Life insurance, as with others, is a way of having satbility of finances or assets. It is realy a wager between insurer and client: you bet a small amount a "loss" or event will occur and the insurer bets that it won't in the amount of insurance to be paid if it does. The policy is like a continuous lottery ticket for a specified period, with premium payments into a common pool to cover the risk or chances of a payout. Far more premiums are needed than payouts for plans to work.
Insurance can be a very flexible way to establish an estate, build cash savings, rely on security against losses and all those features advertised. Buy it when there are assets to insure or risk of loss of health, limb or life. The criterion is "when" would that be and how "great" is the risk? The decision is usually whether premiums are affordable or can losses be covered from resources, should one look at buying life insurance.

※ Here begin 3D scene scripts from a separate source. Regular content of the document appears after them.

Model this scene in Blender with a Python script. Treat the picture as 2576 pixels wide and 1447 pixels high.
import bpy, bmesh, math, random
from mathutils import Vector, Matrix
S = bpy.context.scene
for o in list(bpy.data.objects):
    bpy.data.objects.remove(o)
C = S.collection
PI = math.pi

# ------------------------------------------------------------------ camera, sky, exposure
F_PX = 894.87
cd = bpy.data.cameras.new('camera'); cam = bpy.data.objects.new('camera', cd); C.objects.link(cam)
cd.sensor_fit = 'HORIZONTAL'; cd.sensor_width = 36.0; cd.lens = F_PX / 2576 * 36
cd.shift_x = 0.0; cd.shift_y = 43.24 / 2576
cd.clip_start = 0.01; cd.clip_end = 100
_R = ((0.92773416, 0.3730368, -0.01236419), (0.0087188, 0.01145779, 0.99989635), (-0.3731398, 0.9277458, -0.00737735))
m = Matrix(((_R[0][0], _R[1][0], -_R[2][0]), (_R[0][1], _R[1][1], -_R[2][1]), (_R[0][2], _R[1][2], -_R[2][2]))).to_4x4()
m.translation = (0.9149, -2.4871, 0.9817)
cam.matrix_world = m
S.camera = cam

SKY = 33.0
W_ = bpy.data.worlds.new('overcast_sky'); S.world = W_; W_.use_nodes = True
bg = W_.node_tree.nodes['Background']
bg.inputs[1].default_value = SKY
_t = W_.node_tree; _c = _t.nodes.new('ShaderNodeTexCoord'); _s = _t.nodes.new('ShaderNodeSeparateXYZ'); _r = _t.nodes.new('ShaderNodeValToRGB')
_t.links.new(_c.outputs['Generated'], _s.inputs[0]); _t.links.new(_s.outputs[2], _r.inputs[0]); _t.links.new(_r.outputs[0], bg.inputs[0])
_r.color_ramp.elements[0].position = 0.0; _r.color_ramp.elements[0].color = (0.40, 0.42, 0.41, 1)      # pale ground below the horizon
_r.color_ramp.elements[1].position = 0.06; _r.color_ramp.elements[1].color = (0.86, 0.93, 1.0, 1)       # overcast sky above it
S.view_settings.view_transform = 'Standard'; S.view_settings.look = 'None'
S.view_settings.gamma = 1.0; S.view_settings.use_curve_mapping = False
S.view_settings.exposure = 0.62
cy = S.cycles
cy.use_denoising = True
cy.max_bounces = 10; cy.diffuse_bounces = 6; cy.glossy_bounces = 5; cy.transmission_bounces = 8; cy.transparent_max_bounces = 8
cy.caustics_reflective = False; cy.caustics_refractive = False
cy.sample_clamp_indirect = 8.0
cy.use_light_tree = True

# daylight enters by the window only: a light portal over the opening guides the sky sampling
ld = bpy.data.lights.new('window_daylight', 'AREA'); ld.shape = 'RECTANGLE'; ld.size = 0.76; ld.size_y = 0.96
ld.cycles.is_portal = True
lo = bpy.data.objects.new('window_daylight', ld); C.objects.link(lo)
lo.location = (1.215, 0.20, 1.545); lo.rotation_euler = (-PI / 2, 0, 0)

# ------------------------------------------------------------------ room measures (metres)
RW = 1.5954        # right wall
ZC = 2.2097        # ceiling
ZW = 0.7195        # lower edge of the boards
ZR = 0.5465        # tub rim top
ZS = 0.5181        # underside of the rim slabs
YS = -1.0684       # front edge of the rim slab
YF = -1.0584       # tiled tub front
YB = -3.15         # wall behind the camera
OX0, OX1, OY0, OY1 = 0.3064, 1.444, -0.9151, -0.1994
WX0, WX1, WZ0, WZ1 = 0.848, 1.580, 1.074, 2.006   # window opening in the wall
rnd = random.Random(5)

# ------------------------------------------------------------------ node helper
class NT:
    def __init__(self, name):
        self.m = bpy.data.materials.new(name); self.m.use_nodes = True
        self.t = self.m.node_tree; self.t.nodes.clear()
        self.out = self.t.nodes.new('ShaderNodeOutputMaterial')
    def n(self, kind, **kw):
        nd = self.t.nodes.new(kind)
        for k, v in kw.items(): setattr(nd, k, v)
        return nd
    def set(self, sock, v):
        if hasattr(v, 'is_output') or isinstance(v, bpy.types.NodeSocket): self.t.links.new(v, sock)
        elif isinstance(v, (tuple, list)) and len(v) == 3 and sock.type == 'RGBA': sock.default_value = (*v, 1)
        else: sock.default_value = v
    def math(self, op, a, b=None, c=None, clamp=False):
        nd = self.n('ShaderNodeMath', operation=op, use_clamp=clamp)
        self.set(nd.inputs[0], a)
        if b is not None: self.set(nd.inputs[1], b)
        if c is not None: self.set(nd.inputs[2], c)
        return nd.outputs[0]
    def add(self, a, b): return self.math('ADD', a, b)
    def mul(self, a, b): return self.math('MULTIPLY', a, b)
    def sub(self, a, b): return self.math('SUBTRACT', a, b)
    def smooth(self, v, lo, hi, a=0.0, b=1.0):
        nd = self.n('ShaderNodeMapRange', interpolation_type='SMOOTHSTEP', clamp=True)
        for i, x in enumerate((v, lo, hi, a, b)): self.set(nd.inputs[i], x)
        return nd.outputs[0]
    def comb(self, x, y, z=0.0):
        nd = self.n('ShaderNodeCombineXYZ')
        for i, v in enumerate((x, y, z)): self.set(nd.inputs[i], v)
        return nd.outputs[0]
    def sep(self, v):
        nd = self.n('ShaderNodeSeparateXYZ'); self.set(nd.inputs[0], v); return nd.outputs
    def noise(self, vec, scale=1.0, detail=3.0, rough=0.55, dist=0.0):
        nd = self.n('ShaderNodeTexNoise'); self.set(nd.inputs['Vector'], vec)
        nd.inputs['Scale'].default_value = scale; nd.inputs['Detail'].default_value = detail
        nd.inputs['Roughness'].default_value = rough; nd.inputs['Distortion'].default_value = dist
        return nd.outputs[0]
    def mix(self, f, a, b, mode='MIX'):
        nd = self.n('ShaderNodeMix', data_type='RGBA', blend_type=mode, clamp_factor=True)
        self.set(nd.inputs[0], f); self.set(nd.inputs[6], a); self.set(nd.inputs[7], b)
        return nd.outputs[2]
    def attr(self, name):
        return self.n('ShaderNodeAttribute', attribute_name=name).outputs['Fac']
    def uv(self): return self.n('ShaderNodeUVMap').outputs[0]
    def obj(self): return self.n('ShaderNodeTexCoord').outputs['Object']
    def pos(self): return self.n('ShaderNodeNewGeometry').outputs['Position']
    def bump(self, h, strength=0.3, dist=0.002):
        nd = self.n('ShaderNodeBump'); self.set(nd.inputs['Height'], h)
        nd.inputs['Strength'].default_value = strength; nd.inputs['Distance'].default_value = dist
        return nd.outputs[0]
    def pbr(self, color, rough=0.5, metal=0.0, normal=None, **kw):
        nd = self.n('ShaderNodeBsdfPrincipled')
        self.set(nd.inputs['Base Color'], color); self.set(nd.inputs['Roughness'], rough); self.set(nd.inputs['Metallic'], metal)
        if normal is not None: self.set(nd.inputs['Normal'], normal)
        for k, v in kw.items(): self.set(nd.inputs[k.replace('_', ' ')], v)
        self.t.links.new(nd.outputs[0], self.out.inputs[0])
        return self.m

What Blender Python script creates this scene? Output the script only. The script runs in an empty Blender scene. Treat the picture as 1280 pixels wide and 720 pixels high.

Strategy in the matter of loss of life is a tough call. Basically, the level of risk of payout determines the premiums. However, advancing age brings higher premiums. If one is too insure, perhaps the sooner the better is best for many reasons, besides lower premium costs.
In a time when credit is relied upon, life insurance is even more important to assure obligations can be met. So, the more obligations and responsibilities one has the more reassuring it is to have life insurance...if even for only those oblgations.
Again, life insurance is really a bit of an estate building plan.
Guarding against untimely costs and losses at death as well as eventual death is a way to benefit from life insurance for peace of mind. It is a responsible way to save heirs from
financial burdens as well.
One might say: "DON'T LEAVE LIFE WITHOUT IT."